Following a new instruction for more sublime and economical movement will be for most people fighting against well-practiced muscle memory. But it’s the good fight and also should be practiced to the extent that it resides in the comfortable memory of the muscle.

Here’s the way a Front Cross should start: The handler will slow down to begin the movement by stepping sideways and backwards. At that precise moment his lead hand drops precipitously to his knee (note that dropping the arm is language calculated to draw the dog into handler focus). As the handler finishes the rotation he continues to move through space… in the direction of the turn. At the moment the rotation is completely finished the new lead (what had been the counter arm) comes up to return the dog to obstacle focus.

Speed Cue

A dog gets his speed cue from the handler’s speed. The obvious translation of this is that the dog will run fast if the handler runs fast. [If the car has an accelerator, it surely too will have brakes. Both have significance in directing the dog, and both are speed cue.]

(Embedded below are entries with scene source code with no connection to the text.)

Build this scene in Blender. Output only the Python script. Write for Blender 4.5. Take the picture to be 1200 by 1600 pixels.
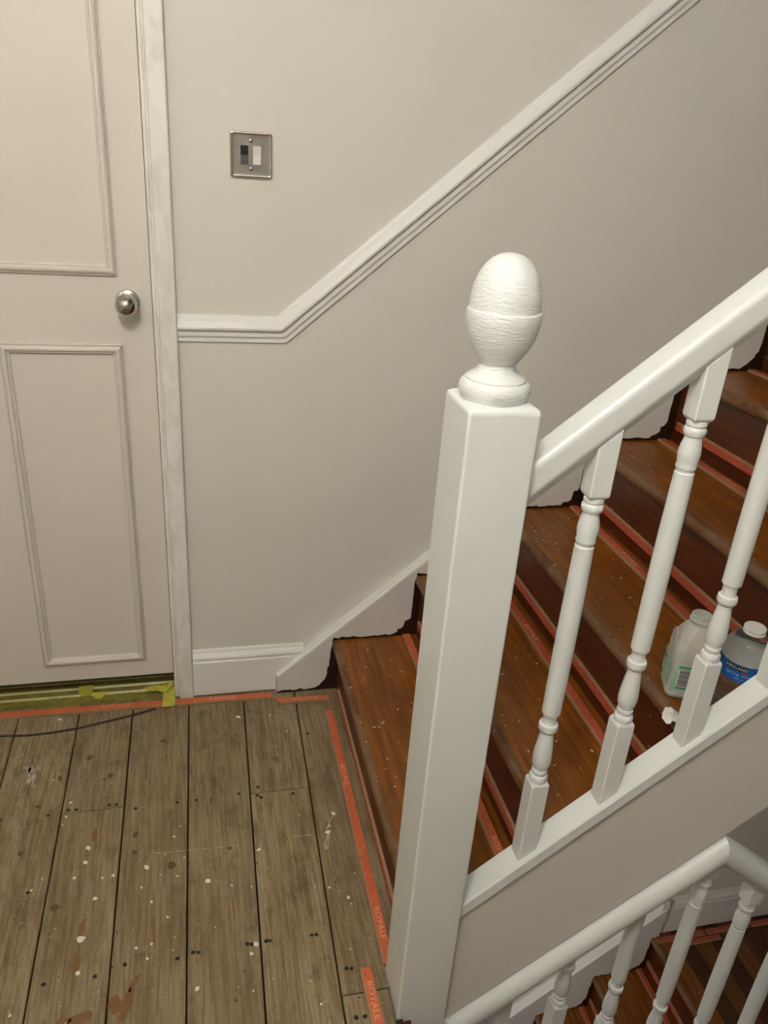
import bpy, bmesh, math, random
from mathutils import Vector, Matrix, noise as mnoise

# ------------------------------------------------------------------ reset
for o in list(bpy.data.objects): bpy.data.objects.remove(o)
scene = bpy.context.scene
COL = scene.collection
random.seed(7)

# ------------------------------------------------------------------ camera
F_PX = 1205.0
YAW, PITCH, ROLL = math.radians(14.36280544), math.radians(25.00949545), math.radians(4.29217053)
CAM = Vector((0.04802791, -1.7543871, 1.37483397))
fw = Vector((math.sin(YAW)*math.cos(PITCH), math.cos(YAW)*math.cos(PITCH), -math.sin(PITCH)))
rt = Vector((math.cos(YAW), -math.sin(YAW), 0)); up = rt.cross(fw)
r2 = rt*math.cos(ROLL) + up*math.sin(ROLL); u2 = up*math.cos(ROLL) - rt*math.sin(ROLL)
camd = bpy.data.cameras.new('camera'); cam = bpy.data.objects.new('camera', camd); COL.objects.link(cam)
cam.matrix_world = Matrix(((r2.x, u2.x, -fw.x, CAM.x), (r2.y, u2.y, -fw.y, CAM.y), (r2.z, u2.z, -fw.z, CAM.z), (0, 0, 0, 1)))
camd.sensor_fit = 'VERTICAL'; camd.sensor_height = 36.0; camd.sensor_width = 27.0
camd.lens = F_PX/1600*36.0; camd.clip_start = 0.02
scene.camera = cam

# ------------------------------------------------------------------ world, exposure
w = bpy.data.worlds.new('world'); scene.world = w; w.use_nodes = True
w.node_tree.nodes['Background'].inputs[0].default_value = (0.9, 0.85, 0.8, 1)
w.node_tree.nodes['Background'].inputs[1].default_value = 0.05
vs = scene.view_settings
vs.view_transform = 'Standard'; vs.look = 'None'; vs.gamma = 1.0; vs.use_curve_mapping = False
vs.exposure = 0.93
LAMP_POS = (-0.18, -1.78, 2.27); LAMP_STRENGTH = 48.0
LOW_LAMP_POS = (0.10, -0.95, -0.42)

# ------------------------------------------------------------------ materials
def srgb(r, g, b):
    f = lambda c: (c/255/12.92) if c/255 <= 0.04045 else ((c/255+0.055)/1.055)**2.4
    return (f(r), f(g), f(b), 1)
def new_mat(name):
    m = bpy.data.materials.new(name); m.use_nodes = True
    nt = m.node_tree; return m, nt, nt.nodes['Principled BSDF']
def N(nt, t, **kw):
    n = nt.nodes.new(t)
    for k, v in kw.items(): setattr(n, k, v)
    return n
def coords(nt, scale=(1, 1, 1), kind='Object', rnd=0.0):
    tc = N(nt, 'ShaderNodeTexCoord'); mp = N(nt, 'ShaderNodeMapping')
    mp.inputs['Scale'].default_value = scale
    nt.links.new(tc.outputs[kind], mp.inputs['Vector'])
    if rnd:
        oi = N(nt, 'ShaderNodeObjectInfo'); ml = N(nt, 'ShaderNodeMath', operation='MULTIPLY'); ml.inputs[1].default_value = rnd
        nt.links.new(oi.outputs['Random'], ml.inputs[0]); nt.links.new(ml.outputs[0], mp.inputs['Location'])
    return mp.outputs['Vector']
def noise(nt, vec, scale, detail=4, rough=0.55, dist=0.0):
    n = N(nt, 'ShaderNodeTexNoise'); n.inputs['Scale'].default_value = scale; n.inputs['Detail'].default_value = detail
    n.inputs['Roughness'].default_value = rough; n.inputs['Distortion'].default_value = dist
    nt.links.new(vec, n.inputs['Vector']); return n.outputs['Fac']
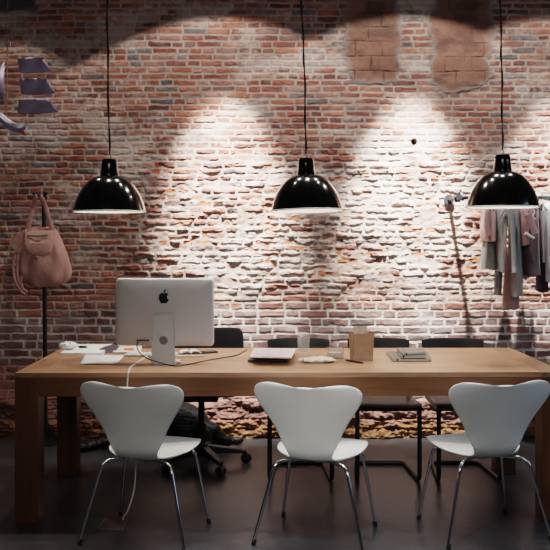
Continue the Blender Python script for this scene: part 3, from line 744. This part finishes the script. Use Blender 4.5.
# clear box
x, y = gp(335.5, 358, TH)
bx_ = thing('clear_box', 'clear plastic box with a square lid left of the paper bag', 'box', (x, y, TH + .0005), .05)
m = MB()
for p, d_ in (((0, 0, .001), (.086, .07, .002)), ((-.042, 0, .027), (.002, .07, .050)), ((.042, 0, .027), (.002, .07, .050)), ((0, .034, .027), (.082, .002, .050)), ((0, -.034, .027), (.082, .002, .050))): m.box(p, d_)
build('box_body', m, M_plastic, bx_, smooth=False)
m = MB(); m.box((0, 0, .0535), (.088, .072, .003)); build('lid', m, M_plastic, bx_, bevel=.001)
m = MB(); m.box((0, 0, .016), (.076, .060, .026)); o = build('cake_slice', m, M_food, bevel=.003); o.location = (x, y, TH + .003); o.rotation_euler.z = .05; tag(o, 'beige block of cake inside the clear plastic box', 'food')
# pen
a = Vector(tp(345.5, 361, .006)); b_ = Vector(tp(363, 364, .006)); m = MB(); m.tube([a, a.lerp(b_, .12), a.lerp(b_, .8), b_], [.002, .0055, .0058, .004], 10); tag(build('pen', m, mat('dark_brown_pen', (.05, .032, .026, 1), .4)), 'dark brown pen lying in front of the paper bag', 'pen')
# paper bag with pencils
x, y = gp(362.0, 361.0, TH); y += .03
pb = thing('paper_bag', 'open kraft paper bag used as a pencil holder', 'bag', (x, y, TH + .0005), .28)
m = MB(); H_ = .150
def bagring(z, k): return [Vector((sx * .055 * k, sy * .034 * k, z)) for sx, sy in ((-1, -1), (0, -1.0), (1, -1), (1 - .10, 0), (1, 1), (0, 1), (-1, 1), (-1 + .10, 0))]
m.rings([bagring(0, .97), bagring(.04, 1.0), bagring(.09, 1.04), bagring(H_, 1.10)], cap=False)
m.f.append(tuple(range(8))[::-1]); build('bag_walls', m, M_kraft, pb, smooth=False, solid=.0016)
pcs = [(.68, .56, .40), (.72, .62, .48), (.60, .44, .28), (.75, .68, .58), (.66, .50, .34), (.70, .60, .44), (.62, .48, .36), (.55, .40, .28)]
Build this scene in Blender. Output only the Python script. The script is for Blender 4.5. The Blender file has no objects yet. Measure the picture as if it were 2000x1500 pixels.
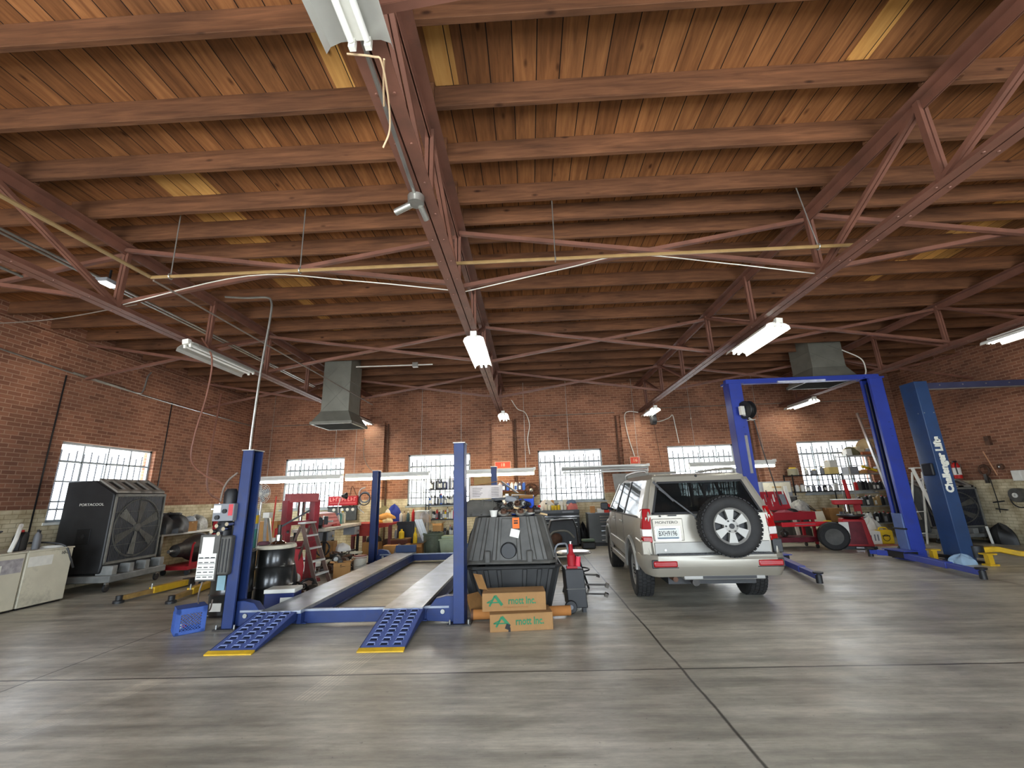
import bpy, bmesh, math, random
from mathutils import Vector as V, Matrix as MX, Euler
from math import sin, cos, pi, radians as rad, hypot, atan2
random.seed(11)
SC = bpy.context.scene
COL = SC.collection
# ------------------------------------------------------------------ camera (metres; X right, Y into the room, Z up)
F_PX, YAW, PITCH, ROLL, EYE = 833.1, .03273, .25365, -.03135, 1.6
_F = V((-sin(YAW)*cos(PITCH), cos(YAW)*cos(PITCH), sin(PITCH)))
_R = V((cos(YAW), sin(YAW), 0)); _U = _R.cross(_F)
CR = _R*cos(ROLL) + _U*sin(ROLL); CU = _U*cos(ROLL) - _R*sin(ROLL)
cd = bpy.data.cameras.new('camera'); cam = bpy.data.objects.new('camera', cd); COL.objects.link(cam)
cd.sensor_width = 36; cd.lens = F_PX/2000*36; cd.clip_start = .05; cd.clip_end = 200
m = MX((CR, CU, -_F)).transposed().to_4x4(); m.translation = (0, 0, EYE); cam.matrix_world = m
SC.camera = cam
def ray(x, y): return _F*F_PX + CR*(x-1000) - CU*(y-750)
def atZ(x, y, z=0.): d = ray(x, y); return V((0, 0, EYE)) + d*((z-EYE)/d.z)
def atY(x, y, Y): d = ray(x, y); return V((0, 0, EYE)) + d*(Y/d.y)
def atX(x, y, X): d = ray(x, y); return V((0, 0, EYE)) + d*(X/d.x)
# ------------------------------------------------------------------ materials
def _new(name):
    m = bpy.data.materials.new(name); m.use_nodes = True; nt = m.node_tree
    return m, nt, nt.nodes['Principled BSDF'], nt.nodes.new, nt.links.new
def srgb(c): return tuple((x/255/12.92 if x/255 <= .04045 else ((x/255+.055)/1.055)**2.4) for x in c)
def mat(name, c, rough=.5, metal=0., var=.25, scale=6., bump=.0, grime=0., spec=.5, coat=0.):
    """painted / plastic / metal surface: colour c (sRGB 0-255) mottled by noise, with optional grime and bump"""
    m, nt, b, N, L = _new(name); col = srgb(c)
    tc = N('ShaderNodeTexCoord'); no = N('ShaderNodeTexNoise'); no.inputs['Scale'].default_value = scale; no.inputs['Detail'].default_value = 5
    L(tc.outputs['Object'], no.inputs['Vector'])
    rp = N('ShaderNodeValToRGB'); rp.color_ramp.elements[0].position = .3; rp.color_ramp.elements[1].position = .7
    rp.color_ramp.elements[0].color = (*[x*(1-var) for x in col], 1); rp.color_ramp.elements[1].color = (*[min(1, x*(1+var)) for x in col], 1)
    L(no.outputs['Fac'], rp.inputs['Fac']); out = rp.outputs['Color']
    if grime:
        n2 = N('ShaderNodeTexNoise'); n2.inputs['Scale'].default_value = scale*.6+1; n2.inputs['Detail'].default_value = 8; n2.inputs['Roughness'].default_value = .7
        L(tc.outputs['Object'], n2.inputs['Vector'])
        r2 = N('ShaderNodeValToRGB'); r2.color_ramp.elements[0].position = .52; r2.color_ramp.elements[1].position = .68
        r2.color_ramp.elements[0].color = (0, 0, 0, 1); r2.color_ramp.elements[1].color = (grime, grime, grime, 1); L(n2.outputs['Fac'], r2.inputs['Fac'])
        mx = N('ShaderNodeMixRGB'); mx.inputs[2].default_value = (.05, .04, .03, 1); L(r2.outputs['Color'], mx.inputs[0]); L(out, mx.inputs[1]); out = mx.outputs[0]
    L(out, b.inputs['Base Color'])
    b.inputs['Roughness'].default_value = rough; b.inputs['Metallic'].default_value = metal; b.inputs['Specular IOR Level'].default_value = spec
    b.inputs['Coat Weight'].default_value = coat
    if bump:
        bp = N('ShaderNodeBump'); bp.inputs['Strength'].default_value = bump; bp.inputs['Distance'].default_value = .02; L(no.outputs['Fac'], bp.inputs['Height']); L(bp.outputs['Normal'], b.inputs['Normal'])
    return m
def emit(name, c, s):
    m, nt, b, N, L = _new(name); b.inputs['Base Color'].default_value = (.8, .8, .8, 1); b.inputs['Emission Color'].default_value = (*srgb(c), 1); b.inputs['Emission Strength'].default_value = s; return m
def brick(name, axis, cream_top):
    """brick laid in stretcher bond, painted cream up to cream_top; axis = the wall's horizontal world axis"""
    m, nt, b, N, L = _new(name)
    tc = N('ShaderNodeTexCoord'); sp = N('ShaderNodeSeparateXYZ'); L(tc.outputs['Object'], sp.inputs[0]); cb = N('ShaderNodeCombineXYZ')
    L(sp.outputs[axis], cb.inputs[0]); L(sp.outputs['Z'], cb.inputs[1])
    bt = N('ShaderNodeTexBrick'); L(cb.outputs[0], bt.inputs['Vector']); bt.inputs['Scale'].default_value = 1; bt.inputs['Brick Width'].default_value = .225; bt.inputs['Row Height'].default_value = .08
    bt.inputs['Mortar Size'].default_value = .0085; bt.inputs['Mortar Smooth'].default_value = .3; bt.inputs['Bias'].default_value = -.1
    bt.inputs['Color1'].default_value = (*srgb((158, 112, 90)), 1); bt.inputs['Color2'].default_value = (*srgb((124, 86, 70)), 1); bt.inputs['Mortar'].default_value = (*srgb((178, 144, 122)), 1)
    n1 = N('ShaderNodeTexNoise'); n1.inputs['Scale'].default_value = .7; n1.inputs['Detail'].default_value = 6; L(tc.outputs['Object'], n1.inputs['Vector'])
    r1 = N('ShaderNodeValToRGB'); r1.color_ramp.elements[0].position = .35; r1.color_ramp.elements[1].position = .7; r1.color_ramp.elements[0].color = (.62, .6, .58, 1); r1.color_ramp.elements[1].color = (1.15, 1.05, .95, 1); L(n1.outputs['Fac'], r1.inputs['Fac'])
    mx = N('ShaderNodeMixRGB'); mx.blend_type = 'MULTIPLY'; mx.inputs[0].default_value = 1; L(bt.outputs['Color'], mx.inputs[1]); L(r1.outputs['Color'], mx.inputs[2])
    # worn mortar smears
    n3 = N('ShaderNodeTexNoise'); n3.inputs['Scale'].default_value = 2.6; n3.inputs['Detail'].default_value = 8; L(tc.outputs['Object'], n3.inputs['Vector'])
    r3 = N('ShaderNodeValToRGB'); r3.color_ramp.elements[0].position = .55; r3.color_ramp.elements[1].position = .78; r3.color_ramp.elements[0].color = (0, 0, 0, 1); r3.color_ramp.elements[1].color = (.45, .45, .45, 1); L(n3.outputs['Fac'], r3.inputs['Fac'])
    m3 = N('ShaderNodeMixRGB'); m3.inputs[2].default_value = (*srgb((142, 104, 78)), 1); L(r3.outputs['Color'], m3.inputs[0]); L(mx.outputs[0], m3.inputs[1])
    # cream paint below cream_top
    n2 = N('ShaderNodeTexNoise'); n2.inputs['Scale'].default_value = 3; n2.inputs['Detail'].default_value = 8; L(tc.outputs['Object'], n2.inputs['Vector'])
    rc = N('ShaderNodeValToRGB'); rc.color_ramp.elements[0].position = .35; rc.color_ramp.elements[1].position = .6; rc.color_ramp.elements[0].color = (*srgb((168, 152, 120)), 1); rc.color_ramp.elements[1].color = (*srgb((212, 200, 168)), 1); L(n2.outputs['Fac'], rc.inputs['Fac'])
    mm = N('ShaderNodeMixRGB'); mm.blend_type = 'MULTIPLY'; mm.inputs[2].default_value = (.72, .7, .66, 1); L(bt.outputs['Fac'], mm.inputs[0]); L(rc.outputs['Color'], mm.inputs[1])
    lt = N('ShaderNodeMath'); lt.operation = 'LESS_THAN'; lt.inputs[1].default_value = cream_top; L(sp.outputs['Z'], lt.inputs[0])
    fin = N('ShaderNodeMixRGB'); L(lt.outputs[0], fin.inputs[0]); L(m3.outputs[0], fin.inputs[1]); L(mm.outputs[0], fin.inputs[2])
    L(fin.outputs[0], b.inputs['Base Color']); b.inputs['Roughness'].default_value = .9; b.inputs['Specular IOR Level'].default_value = .2
    bp = N('ShaderNodeBump'); bp.invert = True; bp.inputs['Strength'].default_value = .6; bp.inputs['Distance'].default_value = .012; L(bt.outputs['Fac'], bp.inputs['Height']); L(bp.outputs['Normal'], b.inputs['Normal'])
    return m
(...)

We like speed in agility. We want a dog who runs fast, attacking the course with joy and fervor. One of the most important cues for making the dog run his fastest is for the handler too… to run; making his own display of joy and fervor.

Agility dogs come in many types. And so the handler and moreover the dog trainer should be a thoughtful scientist experimenting playfully with the application of movement intended to make the dog move at his best speed. [There is a type of dog that loses his keenness for the game if the handler gets too far ahead.]